## Begin

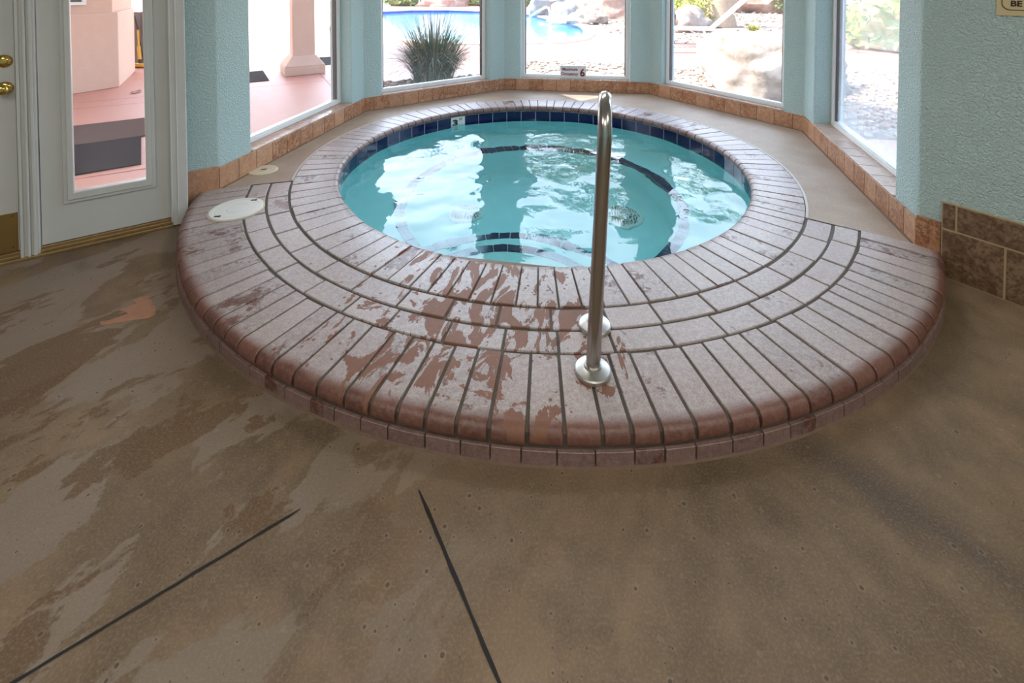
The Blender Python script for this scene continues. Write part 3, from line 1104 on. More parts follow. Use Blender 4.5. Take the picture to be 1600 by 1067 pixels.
# shell
BR, BZ, FZ = 1.02, -0.47, -0.93
mb = MB()
pr = [(1.49, -0.09), (1.476, -0.095), (1.472, -0.40), (1.44, -0.455), (1.40, BZ), (BR + .03, BZ), (BR, BZ - 0.02), (BR - .03, FZ + .12), (BR - .10, FZ + .02), (0.75, FZ), (0.0, FZ - 0.03)]
nn = 96
vs_ = [(CX + r * cos(2 * pi * k / nn), CY + r * sin(2 * pi * k / nn), z) for r, z in pr for k in range(nn)]
fs = [(i * nn + k, i * nn + (k + 1) % nn, (i + 1) * nn + (k + 1) % nn, (i + 1) * nn + k) for i in range(len(pr) - 1) for k in range(nn)]
mb.add(vs_, fs)
mb.build('shell', M['plaster'], spa, smooth=60)
mb = MB()
for b0, b1 in joint_list(0, 2 * pi, 0.085, 0.08):
    mb.sweep([(BR - .008, BZ - .06), (BR - .008, BZ + .004), (BR + .06, BZ + .004), (BR + .06, BZ - .06)], b0 + .002, b1 - .002, 2)
mb.build('bench_edge_tile', M['blue'], spa)

SC = (-0.05, 2.22)


def step(rad, z, tilew):
    pts = []
    for k in range(49):
        a = radians(-20) + radians(220) * k / 48
        x, y = SC[0] + rad * cos(a), SC[1] + rad * sin(a)
        d = hypot(x - CX, y - CY)
        if d > 1.468:
            x, y = CX + (x - CX) * 1.468 / d, CY + (y - CY) * 1.468 / d
        pts.append((x, y))
    # back edge along the wall
    a1 = atan2(pts[-1][1] - CY, pts[-1][0] - CX)
    a0 = atan2(pts[0][1] - CY, pts[0][0] - CX)
    for k in range(1, 12):
        a = a1 + (a0 - a1) * k / 12
        pts.append((CX + 1.468 * cos(a), CY + 1.468 * sin(a)))
    q = MB()
    q.prism(pts, FZ, z)
    so = q.build('step', M['plaster'], spa, bevel=0.01)
    q = MB()
    for b0, b1 in joint_list(radians(2), radians(178), tilew / rad, 0.06):
        am = (b0 + b1) / 2
        x, y = SC[0] + rad * cos(am), SC[1] + rad * sin(am)
        if hypot(x - CX, y - CY) < 1.44:
            q.sweep([(rad - .062, z - .06), (rad - .062, z + .003), (rad + .005, z + .003), (rad + .005, z - .06)], b0 + .003, b1 - .003, 2, SC)
    put(q.build('step_edge_tile', M['blue']), so).matrix_parent_inverse = Matrix.Identity(4)


step(0.92, -0.465, 0.085)
step(0.58, -0.22, 0.085)

for dx, dy in ((-0.60, 0.16), (0.66, 0.10)):
    q = MB()
    ox, oy = CX + dx, CY + dy
    q.lathe([(0.14, FZ - 0.02), (0.14, FZ + 0.018), (0.125, FZ + 0.03), (0.001, FZ + 0.034)], 28, (ox, oy, 0))
    dc = q.build('drain_cover', M['drain'], spa, smooth=40)
    q = MB()
    for k in range(-6, 7):
        for sgn in (-1, 1):
            h = sqrt(max(0, 0.11 ** 2 - (k * 0.017) ** 2))
            if h > 0.02:
                q.box((ox + k * 0.017, oy + sgn * (h / 2 + .008), FZ + 0.034), (0.006, h - 0.012, 0.006))
    put(q.build('grate_slots', M['gasket']), dc).matrix_parent_inverse = Matrix.Identity(4)

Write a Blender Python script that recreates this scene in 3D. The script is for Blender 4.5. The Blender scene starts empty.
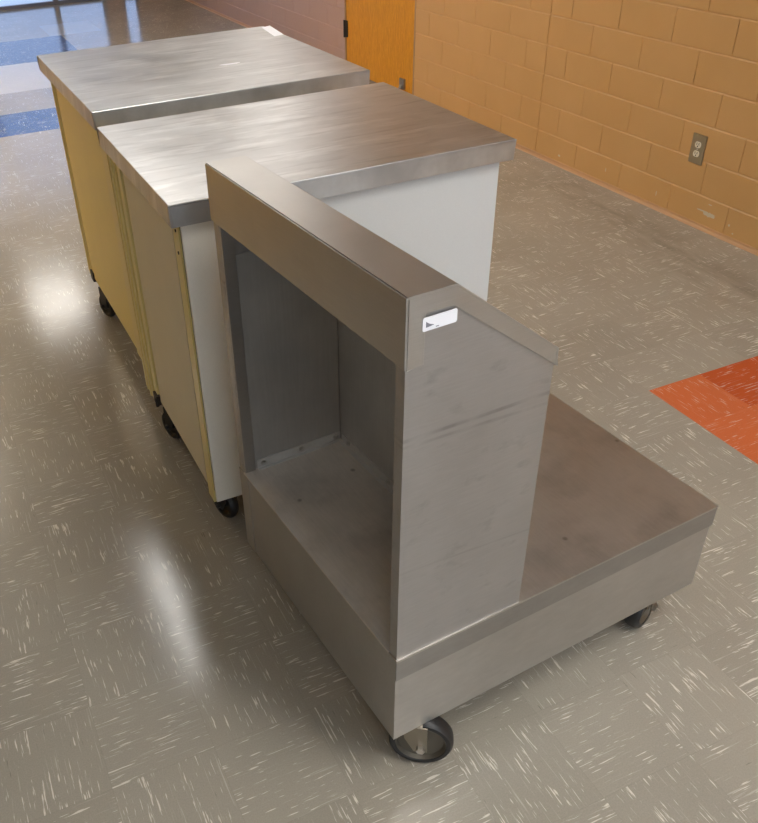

## End

-- DIRECTIONS FOR THIS TASK --
Copy every record above exactly as written, but leave out the pictures.

-- TASK RESPONSE --
The Blender Python script for this scene continues. Write part 3, from line 1104 on. More parts follow. Use Blender 4.5. Take the picture to be 1600 by 1067 pixels.
# shell
BR, BZ, FZ = 1.02, -0.47, -0.93
mb = MB()
pr = [(1.49, -0.09), (1.476, -0.095), (1.472, -0.40), (1.44, -0.455), (1.40, BZ), (BR + .03, BZ), (BR, BZ - 0.02), (BR - .03, FZ + .12), (BR - .10, FZ + .02), (0.75, FZ), (0.0, FZ - 0.03)]
nn = 96
vs_ = [(CX + r * cos(2 * pi * k / nn), CY + r * sin(2 * pi * k / nn), z) for r, z in pr for k in range(nn)]
fs = [(i * nn + k, i * nn + (k + 1) % nn, (i + 1) * nn + (k + 1) % nn, (i + 1) * nn + k) for i in range(len(pr) - 1) for k in range(nn)]
mb.add(vs_, fs)
mb.build('shell', M['plaster'], spa, smooth=60)
mb = MB()
for b0, b1 in joint_list(0, 2 * pi, 0.085, 0.08):
    mb.sweep([(BR - .008, BZ - .06), (BR - .008, BZ + .004), (BR + .06, BZ + .004), (BR + .06, BZ - .06)], b0 + .002, b1 - .002, 2)
mb.build('bench_edge_tile', M['blue'], spa)

SC = (-0.05, 2.22)


def step(rad, z, tilew):
    pts = []
    for k in range(49):
        a = radians(-20) + radians(220) * k / 48
        x, y = SC[0] + rad * cos(a), SC[1] + rad * sin(a)
        d = hypot(x - CX, y - CY)
        if d > 1.468:
            x, y = CX + (x - CX) * 1.468 / d, CY + (y - CY) * 1.468 / d
        pts.append((x, y))
    # back edge along the wall
    a1 = atan2(pts[-1][1] - CY, pts[-1][0] - CX)
    a0 = atan2(pts[0][1] - CY, pts[0][0] - CX)
    for k in range(1, 12):
        a = a1 + (a0 - a1) * k / 12
        pts.append((CX + 1.468 * cos(a), CY + 1.468 * sin(a)))
    q = MB()
    q.prism(pts, FZ, z)
    so = q.build('step', M['plaster'], spa, bevel=0.01)
    q = MB()
    for b0, b1 in joint_list(radians(2), radians(178), tilew / rad, 0.06):
        am = (b0 + b1) / 2
        x, y = SC[0] + rad * cos(am), SC[1] + rad * sin(am)
        if hypot(x - CX, y - CY) < 1.44:
            q.sweep([(rad - .062, z - .06), (rad - .062, z + .003), (rad + .005, z + .003), (rad + .005, z - .06)], b0 + .003, b1 - .003, 2, SC)
    put(q.build('step_edge_tile', M['blue']), so).matrix_parent_inverse = Matrix.Identity(4)


step(0.92, -0.465, 0.085)
step(0.58, -0.22, 0.085)

for dx, dy in ((-0.60, 0.16), (0.66, 0.10)):
    q = MB()
    ox, oy = CX + dx, CY + dy
    q.lathe([(0.14, FZ - 0.02), (0.14, FZ + 0.018), (0.125, FZ + 0.03), (0.001, FZ + 0.034)], 28, (ox, oy, 0))
    dc = q.build('drain_cover', M['drain'], spa, smooth=40)
    q = MB()
    for k in range(-6, 7):
        for sgn in (-1, 1):
            h = sqrt(max(0, 0.11 ** 2 - (k * 0.017) ** 2))
            if h > 0.02:
                q.box((ox + k * 0.017, oy + sgn * (h / 2 + .008), FZ + 0.034), (0.006, h - 0.012, 0.006))
    put(q.build('grate_slots', M['gasket']), dc).matrix_parent_inverse = Matrix.Identity(4)

Write a Blender Python script that recreates this scene in 3D. The script is for Blender 4.5. The Blender scene starts empty.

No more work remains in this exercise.